Recensione dello spettacolo La Fortuna con l'effe maiuscola, di Eduardo De Filippo e Armando Curcio. Regia di Raffaele De Bartolomeis. In scena al Teatro Petrolini dal 24 al 27 Novembre - Dal 1 al 4 Dicembre 2022
Un tavolo e qualche sedia di legno, pareti scarne e poco più. Della dismessa fabbrica di ghiaccio è rimasto solo il freddo, quasi a ricordare e rivendicare la veste originaria della dimora che attualmente ospita la famiglia Ruoppolo, composta da Giovanni (Raffaele De Bartolomeis), la moglie Cristina (Imma Priore) ed Erricuccio (Mario Sapia). Questi è il figlio adottivo della coppia, un carattere ostinato e bizzarro: all'apparenza non perfettamente presente mentalmente, ma con una spiccata maestria nel guadagnarsi da vivere con azioni moralmente rivedibili e, per tale ragione, mal tollerato dal padre adottivo. La famiglia versa in situazione di totale miseria e don Giovanni, di professione scrivano, è costretto ad arrangiarsi con lavori saltuari, affidandosi al buon cuore dei “datori" di turno. È il caso dell'avvocato Manzillo che, dopo averlo ricompensato per l'ottimo svolgimento del lavoro assegnatogli, gli propone inoltre, una ghiotta occasione per affrancarsi parzialmente dalla sua condizione miserevole. Il baroncino Sandrino di Torrepadula (Luca Di Cecilia), infatti, è innamoratissimo della figlia del marchese ed intenzionato a sposarla ma, essendo orfano, non incontra i favori del padre di lei che non saprebbe come giustificare in società la condizione del genero. La soluzione escogitata dall'avvocato, in accordo con il baroncino, è quella di far riconoscere, artefattamente, a don Giovanni la paternità del giovanotto in cambio di cinquantamilalire. In tal modo, il giovane avrebbe un padre naturale e la famiglia Ruoppolo un pò di “respiro” economico. In contemporanea, arriva dall'America la notizia della morte del sign. Federico, il fratello ricco di don Giovanni, che lascia un'eredità da capogiro che quest'ultimo ha diritto di percepire per intero. Ma a una condizione: non avere figli naturali poichè, in caso contrario, l'eredità passerebbe direttamente a loro. La questione verrebbe velocemente regolata dal notaio Bagnulo, colui che ha informato della morte di don Federico. L'entusiasmo di don Giovanni viene rapidamente smorzato non appena realizzato che, avendo poco prima accettato di millantarsi padre naturale del genero del marchese, perderà il diritto all'eredità, arricchendo ulteriormente il “figlio naturale”. Risolutoria sarà la saggezza della scelta finale di don Giovanni, ben consapevole che la felicità implica sempre, per paradosso, la sofferenza.
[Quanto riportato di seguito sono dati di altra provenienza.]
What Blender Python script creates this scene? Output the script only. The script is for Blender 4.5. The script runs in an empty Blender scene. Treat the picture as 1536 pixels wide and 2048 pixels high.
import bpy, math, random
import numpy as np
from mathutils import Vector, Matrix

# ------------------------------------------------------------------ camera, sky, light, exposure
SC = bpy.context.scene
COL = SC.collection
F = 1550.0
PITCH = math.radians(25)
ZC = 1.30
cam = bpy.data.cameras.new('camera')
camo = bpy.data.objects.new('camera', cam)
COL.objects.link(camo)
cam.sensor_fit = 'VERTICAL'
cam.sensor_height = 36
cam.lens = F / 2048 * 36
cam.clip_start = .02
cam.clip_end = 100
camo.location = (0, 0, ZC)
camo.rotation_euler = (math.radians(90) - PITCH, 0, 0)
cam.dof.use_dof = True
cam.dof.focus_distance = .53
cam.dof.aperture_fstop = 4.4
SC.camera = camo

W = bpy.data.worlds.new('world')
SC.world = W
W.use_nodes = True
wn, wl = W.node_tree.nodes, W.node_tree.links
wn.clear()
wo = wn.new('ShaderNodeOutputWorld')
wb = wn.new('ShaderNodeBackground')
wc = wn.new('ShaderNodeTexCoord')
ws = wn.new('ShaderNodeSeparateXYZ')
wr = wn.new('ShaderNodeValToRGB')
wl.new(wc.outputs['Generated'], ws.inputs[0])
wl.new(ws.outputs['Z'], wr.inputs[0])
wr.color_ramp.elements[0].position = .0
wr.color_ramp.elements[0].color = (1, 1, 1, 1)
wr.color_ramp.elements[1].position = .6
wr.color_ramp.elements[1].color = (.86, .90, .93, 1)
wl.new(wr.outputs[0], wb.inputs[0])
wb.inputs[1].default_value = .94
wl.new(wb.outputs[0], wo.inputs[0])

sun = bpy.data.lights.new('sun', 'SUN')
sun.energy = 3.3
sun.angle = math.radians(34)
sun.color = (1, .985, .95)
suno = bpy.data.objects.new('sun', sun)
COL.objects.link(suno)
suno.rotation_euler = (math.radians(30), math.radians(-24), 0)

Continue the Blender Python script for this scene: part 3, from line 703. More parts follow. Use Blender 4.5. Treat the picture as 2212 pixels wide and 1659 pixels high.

Commedia in tre atti di Eduardo De Filippo e Armando Curcio, datata 1942, dove il chiaro scuro dell'esistenza umana emerge prepotentemente: ad una disarmante agiatezza si contrappunta una incolpevole miseria. De Filippo e Curcio indagano gli abissi emotivi di chi, inseguendo invano il proprio riscatto, diviene vittima di se stesso e della propria ingenuità, inebriata, questa, da facili suggestioni. La risata e la malinconia si inseguono vicendevolmente fino a fondersi, evidenziando come la stessa esistenza umana è un paradosso di comicità e tragicità. L'umorismo di De Filippo nasce dalla amara constatazione della finitezza e difettosità della vita, come, parimenti, la stessa nota malinconica è il sottotesto dell'immediatezza della risata. La vita si muove per opposti come questa commedia ci insegna, che racconta forse la contrapposizione più paradossale: l’ imprescindibilità della sofferenza per raggiungere la felicità.